'''

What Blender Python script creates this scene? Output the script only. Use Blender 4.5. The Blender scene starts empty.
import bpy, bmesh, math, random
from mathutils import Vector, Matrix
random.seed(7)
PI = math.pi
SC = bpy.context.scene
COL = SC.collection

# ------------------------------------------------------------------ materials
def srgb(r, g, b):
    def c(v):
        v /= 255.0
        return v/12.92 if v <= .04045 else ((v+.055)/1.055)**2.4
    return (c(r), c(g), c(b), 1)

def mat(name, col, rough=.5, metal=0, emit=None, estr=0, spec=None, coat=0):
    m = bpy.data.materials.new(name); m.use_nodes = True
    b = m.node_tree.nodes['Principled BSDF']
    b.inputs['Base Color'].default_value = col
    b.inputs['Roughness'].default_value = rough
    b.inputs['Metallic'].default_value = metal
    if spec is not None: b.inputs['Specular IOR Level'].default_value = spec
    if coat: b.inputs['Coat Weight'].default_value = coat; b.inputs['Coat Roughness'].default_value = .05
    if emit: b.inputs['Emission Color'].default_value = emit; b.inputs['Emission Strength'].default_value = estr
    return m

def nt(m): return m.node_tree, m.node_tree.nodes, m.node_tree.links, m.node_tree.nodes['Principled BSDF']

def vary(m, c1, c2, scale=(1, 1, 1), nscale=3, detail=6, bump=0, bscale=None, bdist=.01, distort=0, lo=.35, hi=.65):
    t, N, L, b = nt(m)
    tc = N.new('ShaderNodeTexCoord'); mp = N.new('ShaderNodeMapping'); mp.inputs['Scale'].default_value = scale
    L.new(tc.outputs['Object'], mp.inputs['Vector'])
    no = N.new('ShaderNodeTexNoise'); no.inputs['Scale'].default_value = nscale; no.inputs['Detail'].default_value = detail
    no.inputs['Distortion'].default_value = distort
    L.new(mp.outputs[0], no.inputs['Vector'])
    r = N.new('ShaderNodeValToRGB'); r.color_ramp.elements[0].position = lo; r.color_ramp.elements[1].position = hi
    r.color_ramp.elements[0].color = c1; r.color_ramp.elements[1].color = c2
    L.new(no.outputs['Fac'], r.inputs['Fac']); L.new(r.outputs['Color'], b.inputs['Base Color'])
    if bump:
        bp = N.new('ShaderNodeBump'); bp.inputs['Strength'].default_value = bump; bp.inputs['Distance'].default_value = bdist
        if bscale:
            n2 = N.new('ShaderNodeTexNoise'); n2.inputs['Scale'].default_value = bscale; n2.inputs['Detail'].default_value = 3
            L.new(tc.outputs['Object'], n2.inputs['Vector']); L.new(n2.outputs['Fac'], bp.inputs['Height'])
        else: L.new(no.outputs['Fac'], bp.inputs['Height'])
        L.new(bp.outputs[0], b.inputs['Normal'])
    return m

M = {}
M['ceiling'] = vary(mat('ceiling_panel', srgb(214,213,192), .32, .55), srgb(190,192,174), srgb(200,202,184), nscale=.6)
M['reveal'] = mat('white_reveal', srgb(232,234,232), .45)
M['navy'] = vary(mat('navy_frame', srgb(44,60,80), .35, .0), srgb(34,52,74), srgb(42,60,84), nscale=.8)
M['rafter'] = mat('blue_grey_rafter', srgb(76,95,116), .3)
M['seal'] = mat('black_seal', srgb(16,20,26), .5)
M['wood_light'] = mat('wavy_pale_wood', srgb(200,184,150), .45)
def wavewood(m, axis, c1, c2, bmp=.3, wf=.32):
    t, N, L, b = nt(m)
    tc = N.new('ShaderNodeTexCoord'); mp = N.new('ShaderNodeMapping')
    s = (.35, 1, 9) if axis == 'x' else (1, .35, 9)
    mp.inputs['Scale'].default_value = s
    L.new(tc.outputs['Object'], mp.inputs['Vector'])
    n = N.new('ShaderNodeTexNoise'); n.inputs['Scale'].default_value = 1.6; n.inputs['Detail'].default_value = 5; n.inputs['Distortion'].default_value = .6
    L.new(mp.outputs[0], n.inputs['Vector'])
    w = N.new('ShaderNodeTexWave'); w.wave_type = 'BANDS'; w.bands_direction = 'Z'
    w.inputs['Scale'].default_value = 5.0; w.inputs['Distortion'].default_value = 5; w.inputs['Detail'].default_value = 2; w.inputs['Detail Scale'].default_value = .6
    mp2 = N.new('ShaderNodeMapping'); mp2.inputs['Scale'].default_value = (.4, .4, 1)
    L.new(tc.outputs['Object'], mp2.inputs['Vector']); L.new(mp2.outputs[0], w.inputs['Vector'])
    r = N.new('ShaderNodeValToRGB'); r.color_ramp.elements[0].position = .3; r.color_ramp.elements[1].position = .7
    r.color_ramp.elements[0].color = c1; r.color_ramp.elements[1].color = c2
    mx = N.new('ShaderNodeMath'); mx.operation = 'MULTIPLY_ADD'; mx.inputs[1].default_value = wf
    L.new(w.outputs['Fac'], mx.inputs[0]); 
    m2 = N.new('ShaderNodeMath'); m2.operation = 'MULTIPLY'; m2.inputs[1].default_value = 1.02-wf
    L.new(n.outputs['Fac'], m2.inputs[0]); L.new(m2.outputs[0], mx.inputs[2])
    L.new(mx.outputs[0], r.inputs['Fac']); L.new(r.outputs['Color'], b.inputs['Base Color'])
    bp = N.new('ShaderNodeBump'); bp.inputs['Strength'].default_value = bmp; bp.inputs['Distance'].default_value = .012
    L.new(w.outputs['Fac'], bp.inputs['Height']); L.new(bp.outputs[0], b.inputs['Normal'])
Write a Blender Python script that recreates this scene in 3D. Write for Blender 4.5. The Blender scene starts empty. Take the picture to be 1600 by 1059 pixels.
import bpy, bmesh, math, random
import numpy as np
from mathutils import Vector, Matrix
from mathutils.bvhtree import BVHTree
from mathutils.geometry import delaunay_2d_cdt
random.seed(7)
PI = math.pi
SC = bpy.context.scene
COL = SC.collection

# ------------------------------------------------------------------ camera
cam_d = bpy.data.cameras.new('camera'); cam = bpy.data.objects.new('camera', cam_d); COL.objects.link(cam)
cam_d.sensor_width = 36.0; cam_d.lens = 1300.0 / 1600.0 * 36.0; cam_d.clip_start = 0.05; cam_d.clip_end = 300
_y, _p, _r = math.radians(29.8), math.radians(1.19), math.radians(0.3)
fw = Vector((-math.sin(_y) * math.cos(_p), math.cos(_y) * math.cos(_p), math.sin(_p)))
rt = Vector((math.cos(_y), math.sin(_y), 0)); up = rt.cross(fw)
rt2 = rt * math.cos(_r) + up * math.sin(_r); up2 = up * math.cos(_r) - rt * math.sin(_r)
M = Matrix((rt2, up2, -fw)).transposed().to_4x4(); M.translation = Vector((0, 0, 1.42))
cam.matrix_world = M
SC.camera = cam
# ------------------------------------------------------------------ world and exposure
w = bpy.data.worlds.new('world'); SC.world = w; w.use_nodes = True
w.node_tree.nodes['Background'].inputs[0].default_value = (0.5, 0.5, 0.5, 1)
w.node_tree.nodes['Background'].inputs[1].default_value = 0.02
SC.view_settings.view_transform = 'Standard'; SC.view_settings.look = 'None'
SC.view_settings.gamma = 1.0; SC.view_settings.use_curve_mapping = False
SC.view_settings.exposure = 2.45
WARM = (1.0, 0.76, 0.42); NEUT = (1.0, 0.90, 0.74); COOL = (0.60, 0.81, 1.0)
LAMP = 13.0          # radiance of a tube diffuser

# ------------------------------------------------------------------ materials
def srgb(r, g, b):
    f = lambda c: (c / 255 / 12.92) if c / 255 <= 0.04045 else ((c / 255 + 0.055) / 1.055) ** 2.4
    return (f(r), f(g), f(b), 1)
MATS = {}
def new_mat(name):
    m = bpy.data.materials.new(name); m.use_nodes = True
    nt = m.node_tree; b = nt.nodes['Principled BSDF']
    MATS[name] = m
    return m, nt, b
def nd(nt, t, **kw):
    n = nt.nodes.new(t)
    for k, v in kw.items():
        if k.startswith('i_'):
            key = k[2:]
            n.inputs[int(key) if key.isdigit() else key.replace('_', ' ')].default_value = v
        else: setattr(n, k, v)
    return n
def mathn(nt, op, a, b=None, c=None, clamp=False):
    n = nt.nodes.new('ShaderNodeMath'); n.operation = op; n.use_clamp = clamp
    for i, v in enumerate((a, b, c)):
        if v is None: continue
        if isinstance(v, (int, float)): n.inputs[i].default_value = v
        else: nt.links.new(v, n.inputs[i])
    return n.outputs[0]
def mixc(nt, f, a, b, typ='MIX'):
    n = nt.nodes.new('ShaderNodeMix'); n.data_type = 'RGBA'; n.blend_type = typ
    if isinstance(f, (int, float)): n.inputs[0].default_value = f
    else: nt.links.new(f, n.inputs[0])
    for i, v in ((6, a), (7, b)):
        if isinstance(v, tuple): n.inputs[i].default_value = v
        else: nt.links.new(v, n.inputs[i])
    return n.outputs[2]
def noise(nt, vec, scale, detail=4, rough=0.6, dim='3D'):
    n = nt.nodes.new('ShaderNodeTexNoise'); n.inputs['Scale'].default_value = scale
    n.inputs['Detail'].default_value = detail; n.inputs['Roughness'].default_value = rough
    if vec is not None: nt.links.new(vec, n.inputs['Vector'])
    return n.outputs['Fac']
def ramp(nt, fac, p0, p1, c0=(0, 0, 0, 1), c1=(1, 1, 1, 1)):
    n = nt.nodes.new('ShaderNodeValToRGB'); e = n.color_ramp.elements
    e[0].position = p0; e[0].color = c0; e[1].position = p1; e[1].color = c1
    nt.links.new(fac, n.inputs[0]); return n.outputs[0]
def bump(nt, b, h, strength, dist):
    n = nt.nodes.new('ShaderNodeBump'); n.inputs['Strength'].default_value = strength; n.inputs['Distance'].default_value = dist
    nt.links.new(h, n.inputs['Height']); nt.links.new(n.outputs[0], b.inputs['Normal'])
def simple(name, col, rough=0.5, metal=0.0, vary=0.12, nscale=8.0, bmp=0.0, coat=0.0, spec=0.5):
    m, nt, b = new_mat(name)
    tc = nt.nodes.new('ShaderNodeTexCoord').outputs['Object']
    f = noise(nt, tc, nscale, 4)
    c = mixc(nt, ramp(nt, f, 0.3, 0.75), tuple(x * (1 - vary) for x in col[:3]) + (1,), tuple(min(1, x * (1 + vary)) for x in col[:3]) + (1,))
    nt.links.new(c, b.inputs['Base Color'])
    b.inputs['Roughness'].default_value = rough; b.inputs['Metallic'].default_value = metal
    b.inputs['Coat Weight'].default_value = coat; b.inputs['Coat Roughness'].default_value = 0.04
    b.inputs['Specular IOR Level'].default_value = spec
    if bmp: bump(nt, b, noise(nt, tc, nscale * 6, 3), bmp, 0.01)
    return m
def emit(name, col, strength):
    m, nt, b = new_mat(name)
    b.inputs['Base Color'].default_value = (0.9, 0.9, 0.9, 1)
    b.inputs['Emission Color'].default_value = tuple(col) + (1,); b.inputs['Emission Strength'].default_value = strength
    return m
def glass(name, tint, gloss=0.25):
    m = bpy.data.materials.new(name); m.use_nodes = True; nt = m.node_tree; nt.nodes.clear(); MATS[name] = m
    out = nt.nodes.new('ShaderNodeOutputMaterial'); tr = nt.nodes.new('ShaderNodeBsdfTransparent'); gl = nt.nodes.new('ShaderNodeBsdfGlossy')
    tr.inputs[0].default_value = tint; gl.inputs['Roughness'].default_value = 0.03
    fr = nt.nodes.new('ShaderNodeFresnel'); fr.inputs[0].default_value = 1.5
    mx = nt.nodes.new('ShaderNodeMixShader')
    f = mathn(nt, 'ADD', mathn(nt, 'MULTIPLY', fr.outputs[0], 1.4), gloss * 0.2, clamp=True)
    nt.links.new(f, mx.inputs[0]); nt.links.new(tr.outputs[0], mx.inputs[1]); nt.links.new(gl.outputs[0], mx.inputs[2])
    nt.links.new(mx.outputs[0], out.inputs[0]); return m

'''

● TO BE DONE:
From the first line of the records above to the line that contains "def nt(m): return", quote each line exactly.

● EXPECTED ANSWER:
What Blender Python script creates this scene? Output the script only. Use Blender 4.5. The Blender scene starts empty.
import bpy, bmesh, math, random
from mathutils import Vector, Matrix
random.seed(7)
PI = math.pi
SC = bpy.context.scene
COL = SC.collection

# ------------------------------------------------------------------ materials
def srgb(r, g, b):
    def c(v):
        v /= 255.0
        return v/12.92 if v <= .04045 else ((v+.055)/1.055)**2.4
    return (c(r), c(g), c(b), 1)

def mat(name, col, rough=.5, metal=0, emit=None, estr=0, spec=None, coat=0):
    m = bpy.data.materials.new(name); m.use_nodes = True
    b = m.node_tree.nodes['Principled BSDF']
    b.inputs['Base Color'].default_value = col
    b.inputs['Roughness'].default_value = rough
    b.inputs['Metallic'].default_value = metal
    if spec is not None: b.inputs['Specular IOR Level'].default_value = spec
    if coat: b.inputs['Coat Weight'].default_value = coat; b.inputs['Coat Roughness'].default_value = .05
    if emit: b.inputs['Emission Color'].default_value = emit; b.inputs['Emission Strength'].default_value = estr
    return m

def nt(m): return m.node_tree, m.node_tree.nodes, m.node_tree.links, m.node_tree.nodes['Principled BSDF']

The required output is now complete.